● BRIEF: Take the line containing "Write the bpy" as the first line and the line containing "v = Vector(((px" as the last, and output that span verbatim without any images.

(Raw records)
★ ★ ★ ★ ★ ★ ★
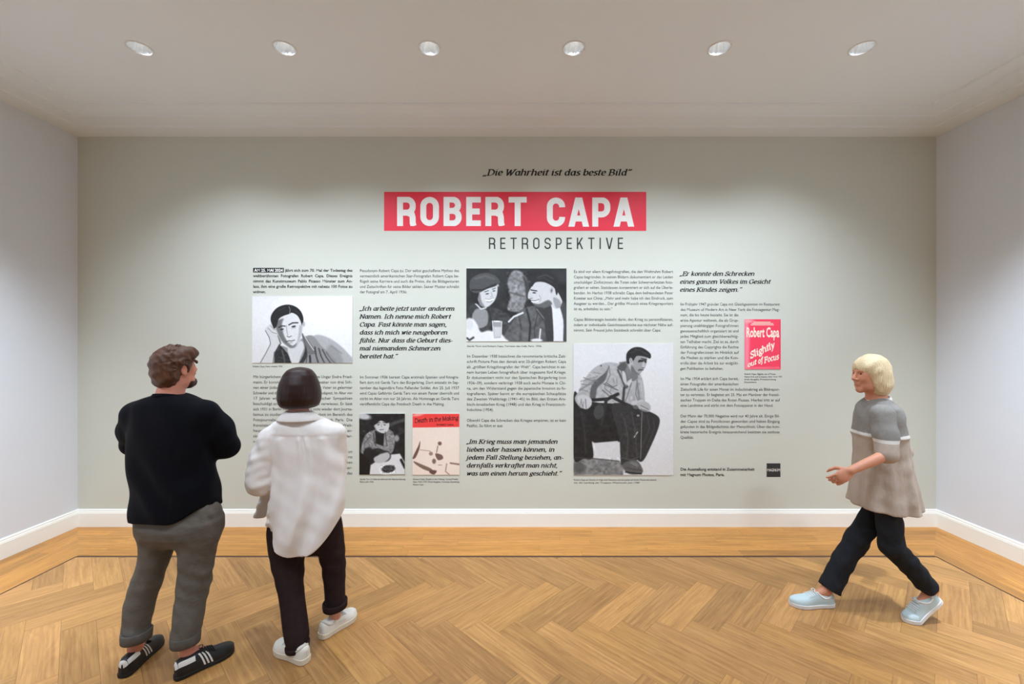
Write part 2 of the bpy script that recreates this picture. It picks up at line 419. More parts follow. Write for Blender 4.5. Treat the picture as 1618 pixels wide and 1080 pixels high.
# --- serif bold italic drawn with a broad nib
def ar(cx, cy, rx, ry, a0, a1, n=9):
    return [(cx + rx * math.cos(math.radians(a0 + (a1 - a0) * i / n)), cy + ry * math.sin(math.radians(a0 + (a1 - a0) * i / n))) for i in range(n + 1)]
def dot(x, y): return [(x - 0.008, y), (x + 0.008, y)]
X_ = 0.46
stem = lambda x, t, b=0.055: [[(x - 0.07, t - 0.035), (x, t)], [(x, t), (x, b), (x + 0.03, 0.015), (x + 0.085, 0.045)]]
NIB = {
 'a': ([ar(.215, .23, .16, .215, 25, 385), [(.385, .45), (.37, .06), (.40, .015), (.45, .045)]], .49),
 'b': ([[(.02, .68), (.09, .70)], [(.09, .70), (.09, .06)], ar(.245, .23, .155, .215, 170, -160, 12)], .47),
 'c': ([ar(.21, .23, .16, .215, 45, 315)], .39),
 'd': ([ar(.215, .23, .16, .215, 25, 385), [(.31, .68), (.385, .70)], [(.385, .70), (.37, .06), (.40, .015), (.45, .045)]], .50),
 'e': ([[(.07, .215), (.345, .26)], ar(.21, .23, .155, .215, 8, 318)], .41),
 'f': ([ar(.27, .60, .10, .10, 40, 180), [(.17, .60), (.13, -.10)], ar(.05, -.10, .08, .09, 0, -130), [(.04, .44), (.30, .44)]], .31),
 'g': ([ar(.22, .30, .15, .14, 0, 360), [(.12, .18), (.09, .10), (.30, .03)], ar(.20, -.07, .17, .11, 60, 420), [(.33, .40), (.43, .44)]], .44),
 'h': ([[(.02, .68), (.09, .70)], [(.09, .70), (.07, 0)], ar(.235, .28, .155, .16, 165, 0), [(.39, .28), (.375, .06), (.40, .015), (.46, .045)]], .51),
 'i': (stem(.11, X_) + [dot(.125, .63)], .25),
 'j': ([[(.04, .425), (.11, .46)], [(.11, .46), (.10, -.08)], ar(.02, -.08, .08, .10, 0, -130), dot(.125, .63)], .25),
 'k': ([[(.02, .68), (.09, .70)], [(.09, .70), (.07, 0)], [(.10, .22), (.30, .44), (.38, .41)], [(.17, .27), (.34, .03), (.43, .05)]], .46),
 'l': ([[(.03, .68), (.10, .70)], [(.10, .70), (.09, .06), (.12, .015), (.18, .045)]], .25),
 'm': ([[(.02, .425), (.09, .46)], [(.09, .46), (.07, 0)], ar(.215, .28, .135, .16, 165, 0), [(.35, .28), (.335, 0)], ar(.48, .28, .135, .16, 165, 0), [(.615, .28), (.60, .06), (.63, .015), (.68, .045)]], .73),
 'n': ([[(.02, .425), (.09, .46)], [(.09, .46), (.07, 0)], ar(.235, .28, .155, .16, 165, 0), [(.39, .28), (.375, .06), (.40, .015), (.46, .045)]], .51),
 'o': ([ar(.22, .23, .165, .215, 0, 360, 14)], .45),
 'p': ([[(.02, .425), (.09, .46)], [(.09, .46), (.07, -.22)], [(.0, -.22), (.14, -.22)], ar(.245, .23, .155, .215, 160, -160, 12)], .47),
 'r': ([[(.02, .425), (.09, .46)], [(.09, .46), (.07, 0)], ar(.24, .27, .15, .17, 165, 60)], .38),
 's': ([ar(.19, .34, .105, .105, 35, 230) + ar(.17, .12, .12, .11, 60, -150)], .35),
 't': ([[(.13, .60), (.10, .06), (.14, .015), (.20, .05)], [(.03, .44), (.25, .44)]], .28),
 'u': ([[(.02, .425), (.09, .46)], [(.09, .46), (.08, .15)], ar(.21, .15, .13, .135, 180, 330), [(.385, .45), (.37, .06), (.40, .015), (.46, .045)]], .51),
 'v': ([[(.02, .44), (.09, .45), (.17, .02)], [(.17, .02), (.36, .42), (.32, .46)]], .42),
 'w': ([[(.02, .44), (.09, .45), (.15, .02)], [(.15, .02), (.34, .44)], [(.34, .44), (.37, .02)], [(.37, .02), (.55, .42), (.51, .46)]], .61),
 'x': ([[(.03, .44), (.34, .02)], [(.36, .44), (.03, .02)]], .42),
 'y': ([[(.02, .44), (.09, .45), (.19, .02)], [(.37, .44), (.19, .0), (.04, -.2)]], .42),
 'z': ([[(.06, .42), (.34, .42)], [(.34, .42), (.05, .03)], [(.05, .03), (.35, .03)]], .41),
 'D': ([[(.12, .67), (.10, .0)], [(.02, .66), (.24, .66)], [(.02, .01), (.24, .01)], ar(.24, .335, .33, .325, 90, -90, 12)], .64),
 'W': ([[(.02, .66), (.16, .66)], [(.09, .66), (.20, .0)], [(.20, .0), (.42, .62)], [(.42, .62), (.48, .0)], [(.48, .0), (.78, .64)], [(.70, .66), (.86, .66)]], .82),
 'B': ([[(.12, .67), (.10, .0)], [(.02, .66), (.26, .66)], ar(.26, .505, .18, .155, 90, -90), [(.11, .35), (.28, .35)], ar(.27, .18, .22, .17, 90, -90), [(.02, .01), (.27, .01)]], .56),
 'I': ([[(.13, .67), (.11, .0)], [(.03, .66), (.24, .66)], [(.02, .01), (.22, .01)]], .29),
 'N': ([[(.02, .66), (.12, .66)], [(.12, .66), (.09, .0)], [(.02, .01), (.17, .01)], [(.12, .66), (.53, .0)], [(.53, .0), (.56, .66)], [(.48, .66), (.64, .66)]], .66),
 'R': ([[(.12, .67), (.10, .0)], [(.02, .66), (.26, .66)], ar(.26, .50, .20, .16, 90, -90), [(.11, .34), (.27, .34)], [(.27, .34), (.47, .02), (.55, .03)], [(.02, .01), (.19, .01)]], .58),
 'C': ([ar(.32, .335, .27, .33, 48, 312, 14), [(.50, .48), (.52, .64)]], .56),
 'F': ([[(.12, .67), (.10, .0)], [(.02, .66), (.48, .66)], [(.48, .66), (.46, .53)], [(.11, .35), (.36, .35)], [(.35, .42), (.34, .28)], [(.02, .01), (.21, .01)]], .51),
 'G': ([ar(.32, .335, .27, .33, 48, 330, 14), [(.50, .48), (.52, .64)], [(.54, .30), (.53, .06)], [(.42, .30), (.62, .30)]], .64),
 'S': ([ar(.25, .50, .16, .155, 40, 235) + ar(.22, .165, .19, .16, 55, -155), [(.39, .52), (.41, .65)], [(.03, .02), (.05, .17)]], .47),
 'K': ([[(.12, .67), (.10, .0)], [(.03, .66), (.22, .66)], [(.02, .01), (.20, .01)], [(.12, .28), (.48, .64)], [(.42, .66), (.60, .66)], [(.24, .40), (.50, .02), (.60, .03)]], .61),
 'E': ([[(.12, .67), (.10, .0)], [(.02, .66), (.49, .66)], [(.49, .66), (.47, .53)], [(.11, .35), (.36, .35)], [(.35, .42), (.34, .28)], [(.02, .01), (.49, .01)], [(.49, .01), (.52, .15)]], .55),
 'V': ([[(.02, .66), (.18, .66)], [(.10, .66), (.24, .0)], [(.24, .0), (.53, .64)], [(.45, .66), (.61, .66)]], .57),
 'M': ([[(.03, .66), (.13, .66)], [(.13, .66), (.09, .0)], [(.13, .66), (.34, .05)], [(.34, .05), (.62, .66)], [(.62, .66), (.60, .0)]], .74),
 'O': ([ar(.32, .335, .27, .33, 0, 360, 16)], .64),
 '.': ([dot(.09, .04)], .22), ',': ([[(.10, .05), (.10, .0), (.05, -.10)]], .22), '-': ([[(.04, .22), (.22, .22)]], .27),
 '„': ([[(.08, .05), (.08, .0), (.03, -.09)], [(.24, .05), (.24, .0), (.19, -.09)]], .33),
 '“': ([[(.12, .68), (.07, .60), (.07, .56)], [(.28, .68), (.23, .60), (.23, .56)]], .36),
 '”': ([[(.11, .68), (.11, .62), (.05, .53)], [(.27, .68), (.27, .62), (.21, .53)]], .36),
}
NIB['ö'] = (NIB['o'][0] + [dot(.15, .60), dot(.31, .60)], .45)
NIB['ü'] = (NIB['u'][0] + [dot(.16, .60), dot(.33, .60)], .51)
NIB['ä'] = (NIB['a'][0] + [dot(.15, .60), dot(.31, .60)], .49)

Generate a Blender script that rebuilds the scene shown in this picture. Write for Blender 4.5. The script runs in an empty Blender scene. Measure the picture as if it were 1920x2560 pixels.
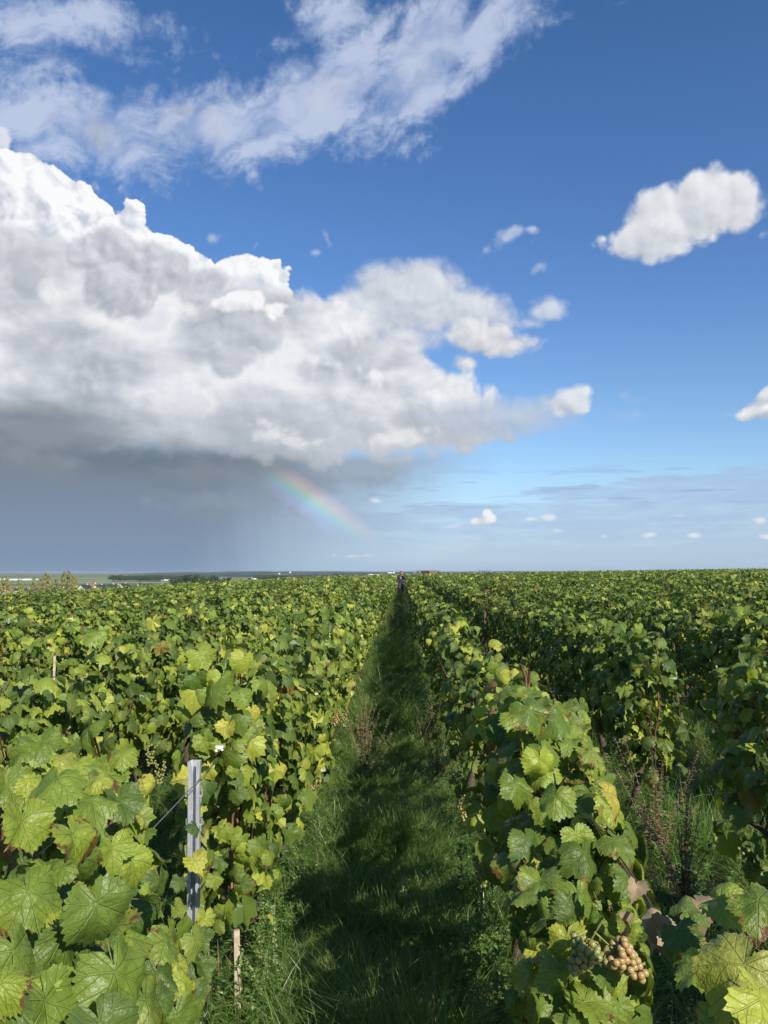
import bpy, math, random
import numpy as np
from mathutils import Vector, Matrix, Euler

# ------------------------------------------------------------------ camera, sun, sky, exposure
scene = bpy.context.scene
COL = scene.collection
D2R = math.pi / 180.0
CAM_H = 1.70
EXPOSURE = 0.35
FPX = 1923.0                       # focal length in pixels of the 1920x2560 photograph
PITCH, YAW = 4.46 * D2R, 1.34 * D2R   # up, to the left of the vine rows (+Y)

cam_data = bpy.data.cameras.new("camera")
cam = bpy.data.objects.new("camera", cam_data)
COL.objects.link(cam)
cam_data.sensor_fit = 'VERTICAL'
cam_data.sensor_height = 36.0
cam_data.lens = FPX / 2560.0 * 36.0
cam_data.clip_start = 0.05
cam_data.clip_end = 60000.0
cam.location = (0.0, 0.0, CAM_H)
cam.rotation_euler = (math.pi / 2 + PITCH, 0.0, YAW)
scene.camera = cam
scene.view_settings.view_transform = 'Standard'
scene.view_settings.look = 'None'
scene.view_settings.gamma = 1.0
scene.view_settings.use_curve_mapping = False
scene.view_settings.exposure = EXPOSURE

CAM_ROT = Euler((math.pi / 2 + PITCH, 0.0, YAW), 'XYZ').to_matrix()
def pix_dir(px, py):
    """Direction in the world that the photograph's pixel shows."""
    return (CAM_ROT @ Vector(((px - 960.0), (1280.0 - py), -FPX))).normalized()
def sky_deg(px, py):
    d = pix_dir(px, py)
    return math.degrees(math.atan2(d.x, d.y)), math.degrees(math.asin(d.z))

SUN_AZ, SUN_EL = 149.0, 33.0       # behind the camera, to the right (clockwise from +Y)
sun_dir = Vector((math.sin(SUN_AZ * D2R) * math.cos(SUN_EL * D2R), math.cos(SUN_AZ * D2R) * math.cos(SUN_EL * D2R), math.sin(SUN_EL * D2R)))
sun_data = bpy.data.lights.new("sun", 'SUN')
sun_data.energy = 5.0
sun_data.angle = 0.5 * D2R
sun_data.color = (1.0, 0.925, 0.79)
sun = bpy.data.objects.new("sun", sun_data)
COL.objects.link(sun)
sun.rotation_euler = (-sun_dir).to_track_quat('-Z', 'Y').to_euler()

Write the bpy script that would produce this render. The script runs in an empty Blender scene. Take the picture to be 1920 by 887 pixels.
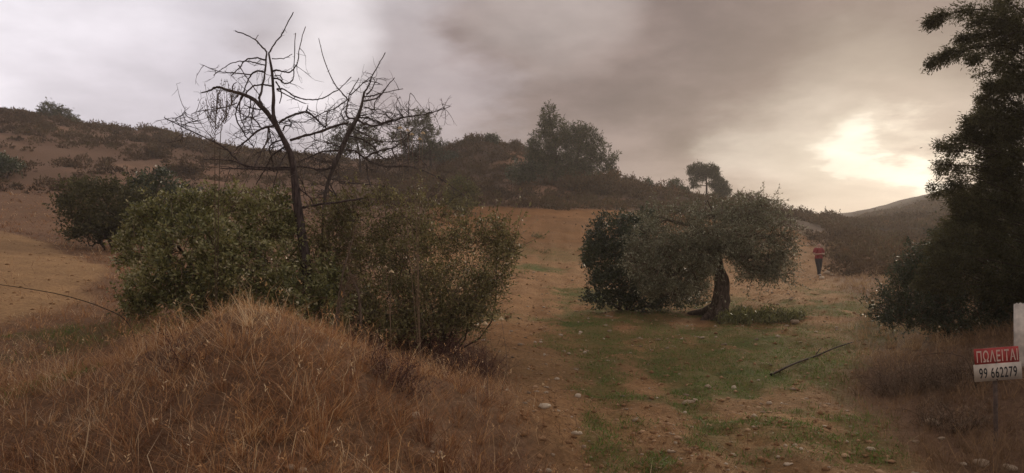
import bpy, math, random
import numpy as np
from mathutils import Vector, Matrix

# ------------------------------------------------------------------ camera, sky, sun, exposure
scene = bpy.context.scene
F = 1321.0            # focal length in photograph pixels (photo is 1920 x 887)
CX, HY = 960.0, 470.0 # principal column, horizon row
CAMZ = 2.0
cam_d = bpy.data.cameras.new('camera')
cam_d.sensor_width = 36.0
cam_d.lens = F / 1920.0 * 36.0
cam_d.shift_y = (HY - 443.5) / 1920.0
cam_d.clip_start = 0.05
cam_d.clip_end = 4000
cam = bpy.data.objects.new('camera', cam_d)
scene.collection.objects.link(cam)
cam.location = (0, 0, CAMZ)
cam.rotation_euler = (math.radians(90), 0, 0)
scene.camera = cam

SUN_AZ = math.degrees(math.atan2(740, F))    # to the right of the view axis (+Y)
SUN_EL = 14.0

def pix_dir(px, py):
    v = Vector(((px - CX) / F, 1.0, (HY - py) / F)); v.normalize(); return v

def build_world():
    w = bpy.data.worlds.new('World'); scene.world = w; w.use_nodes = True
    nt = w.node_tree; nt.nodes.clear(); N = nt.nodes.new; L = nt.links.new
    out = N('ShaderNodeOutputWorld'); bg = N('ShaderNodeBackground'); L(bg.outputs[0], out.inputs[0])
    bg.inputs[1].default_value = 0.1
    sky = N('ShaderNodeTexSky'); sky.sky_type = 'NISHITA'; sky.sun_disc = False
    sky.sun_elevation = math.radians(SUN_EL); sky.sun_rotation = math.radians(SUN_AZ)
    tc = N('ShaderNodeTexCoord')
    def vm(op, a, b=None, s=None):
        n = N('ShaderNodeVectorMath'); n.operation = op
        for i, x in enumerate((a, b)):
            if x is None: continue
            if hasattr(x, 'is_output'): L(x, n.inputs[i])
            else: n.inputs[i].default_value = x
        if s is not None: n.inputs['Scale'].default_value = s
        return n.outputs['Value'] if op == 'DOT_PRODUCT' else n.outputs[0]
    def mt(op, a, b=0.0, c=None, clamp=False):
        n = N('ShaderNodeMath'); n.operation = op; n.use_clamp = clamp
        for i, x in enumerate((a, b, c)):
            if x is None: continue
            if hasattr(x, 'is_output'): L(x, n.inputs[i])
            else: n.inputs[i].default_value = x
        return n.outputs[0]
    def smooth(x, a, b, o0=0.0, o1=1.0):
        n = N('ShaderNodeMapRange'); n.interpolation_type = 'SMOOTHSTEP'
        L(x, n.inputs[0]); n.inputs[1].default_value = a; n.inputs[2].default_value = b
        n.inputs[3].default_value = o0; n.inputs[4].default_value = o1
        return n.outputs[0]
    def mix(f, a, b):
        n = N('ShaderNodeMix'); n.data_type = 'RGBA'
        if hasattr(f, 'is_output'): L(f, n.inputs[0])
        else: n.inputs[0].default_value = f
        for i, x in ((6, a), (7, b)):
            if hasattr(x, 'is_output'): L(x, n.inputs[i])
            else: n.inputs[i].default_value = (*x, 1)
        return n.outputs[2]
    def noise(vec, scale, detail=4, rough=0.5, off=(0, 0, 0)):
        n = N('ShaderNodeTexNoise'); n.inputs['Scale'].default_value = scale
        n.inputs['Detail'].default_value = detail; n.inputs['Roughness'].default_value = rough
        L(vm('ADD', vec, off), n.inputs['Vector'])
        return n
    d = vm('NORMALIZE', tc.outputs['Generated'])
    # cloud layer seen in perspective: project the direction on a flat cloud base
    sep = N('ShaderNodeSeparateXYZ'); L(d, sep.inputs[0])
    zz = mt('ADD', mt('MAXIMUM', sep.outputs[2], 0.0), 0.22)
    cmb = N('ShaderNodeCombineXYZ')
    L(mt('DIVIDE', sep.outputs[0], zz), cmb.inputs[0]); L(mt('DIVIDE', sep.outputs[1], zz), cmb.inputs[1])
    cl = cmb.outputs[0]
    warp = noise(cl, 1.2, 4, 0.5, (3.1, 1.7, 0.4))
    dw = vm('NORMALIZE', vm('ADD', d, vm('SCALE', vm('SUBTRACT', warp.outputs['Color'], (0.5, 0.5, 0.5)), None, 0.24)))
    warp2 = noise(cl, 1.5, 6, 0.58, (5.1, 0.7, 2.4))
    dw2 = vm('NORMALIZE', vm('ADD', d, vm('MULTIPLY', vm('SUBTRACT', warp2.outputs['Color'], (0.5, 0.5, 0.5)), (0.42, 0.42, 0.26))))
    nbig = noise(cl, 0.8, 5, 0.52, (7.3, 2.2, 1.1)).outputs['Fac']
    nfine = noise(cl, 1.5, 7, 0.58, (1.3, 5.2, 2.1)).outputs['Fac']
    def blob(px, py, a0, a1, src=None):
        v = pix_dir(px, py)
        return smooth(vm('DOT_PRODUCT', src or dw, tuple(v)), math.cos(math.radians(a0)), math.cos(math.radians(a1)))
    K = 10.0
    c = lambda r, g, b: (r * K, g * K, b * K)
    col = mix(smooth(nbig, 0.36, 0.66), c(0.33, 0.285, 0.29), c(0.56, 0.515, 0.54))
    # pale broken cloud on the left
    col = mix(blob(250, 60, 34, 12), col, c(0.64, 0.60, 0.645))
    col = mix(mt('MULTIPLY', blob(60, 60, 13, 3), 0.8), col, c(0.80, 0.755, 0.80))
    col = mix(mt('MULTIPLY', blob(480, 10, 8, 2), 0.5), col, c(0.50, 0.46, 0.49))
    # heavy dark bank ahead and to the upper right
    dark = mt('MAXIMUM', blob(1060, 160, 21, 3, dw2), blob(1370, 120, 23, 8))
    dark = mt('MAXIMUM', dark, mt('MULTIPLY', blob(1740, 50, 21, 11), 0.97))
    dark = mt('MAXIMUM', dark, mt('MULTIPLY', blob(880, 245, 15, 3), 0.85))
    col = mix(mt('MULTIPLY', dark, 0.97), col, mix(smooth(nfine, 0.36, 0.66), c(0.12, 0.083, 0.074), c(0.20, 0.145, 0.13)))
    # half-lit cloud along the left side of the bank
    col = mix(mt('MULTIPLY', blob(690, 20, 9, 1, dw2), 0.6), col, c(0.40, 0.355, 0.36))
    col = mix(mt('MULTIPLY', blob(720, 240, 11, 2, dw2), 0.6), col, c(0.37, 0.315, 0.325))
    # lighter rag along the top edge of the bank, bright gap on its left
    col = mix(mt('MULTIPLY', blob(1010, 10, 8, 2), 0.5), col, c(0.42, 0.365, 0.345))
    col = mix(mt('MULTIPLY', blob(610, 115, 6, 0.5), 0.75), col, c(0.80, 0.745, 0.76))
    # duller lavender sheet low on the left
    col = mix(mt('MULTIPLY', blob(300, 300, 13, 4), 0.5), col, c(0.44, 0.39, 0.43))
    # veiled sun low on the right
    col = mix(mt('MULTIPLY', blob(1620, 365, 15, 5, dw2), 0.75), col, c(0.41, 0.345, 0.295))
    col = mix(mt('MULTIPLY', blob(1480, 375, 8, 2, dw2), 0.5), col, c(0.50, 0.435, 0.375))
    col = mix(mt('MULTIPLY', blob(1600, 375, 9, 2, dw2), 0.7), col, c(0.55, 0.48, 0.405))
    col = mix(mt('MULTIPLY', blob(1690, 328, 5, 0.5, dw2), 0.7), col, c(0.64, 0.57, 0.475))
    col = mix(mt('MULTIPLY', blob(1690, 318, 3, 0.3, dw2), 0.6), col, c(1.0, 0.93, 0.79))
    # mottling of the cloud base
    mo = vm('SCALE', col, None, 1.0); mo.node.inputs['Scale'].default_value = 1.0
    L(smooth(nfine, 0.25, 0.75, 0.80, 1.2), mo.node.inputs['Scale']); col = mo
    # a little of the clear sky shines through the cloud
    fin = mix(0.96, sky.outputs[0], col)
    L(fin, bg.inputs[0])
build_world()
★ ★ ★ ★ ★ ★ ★
● TASK SOLUTION:
Write the bpy script that would produce this render. The script runs in an empty Blender scene. Take the picture to be 1920 by 887 pixels.
import bpy, math, random
import numpy as np
from mathutils import Vector, Matrix

# ------------------------------------------------------------------ camera, sky, sun, exposure
scene = bpy.context.scene
F = 1321.0            # focal length in photograph pixels (photo is 1920 x 887)
CX, HY = 960.0, 470.0 # principal column, horizon row
CAMZ = 2.0
cam_d = bpy.data.cameras.new('camera')
cam_d.sensor_width = 36.0
cam_d.lens = F / 1920.0 * 36.0
cam_d.shift_y = (HY - 443.5) / 1920.0
cam_d.clip_start = 0.05
cam_d.clip_end = 4000
cam = bpy.data.objects.new('camera', cam_d)
scene.collection.objects.link(cam)
cam.location = (0, 0, CAMZ)
cam.rotation_euler = (math.radians(90), 0, 0)
scene.camera = cam

SUN_AZ = math.degrees(math.atan2(740, F))    # to the right of the view axis (+Y)
SUN_EL = 14.0

def pix_dir(px, py):
    v = Vector(((px - CX) / F, 1.0, (HY - py) / F)); v.normalize(); return v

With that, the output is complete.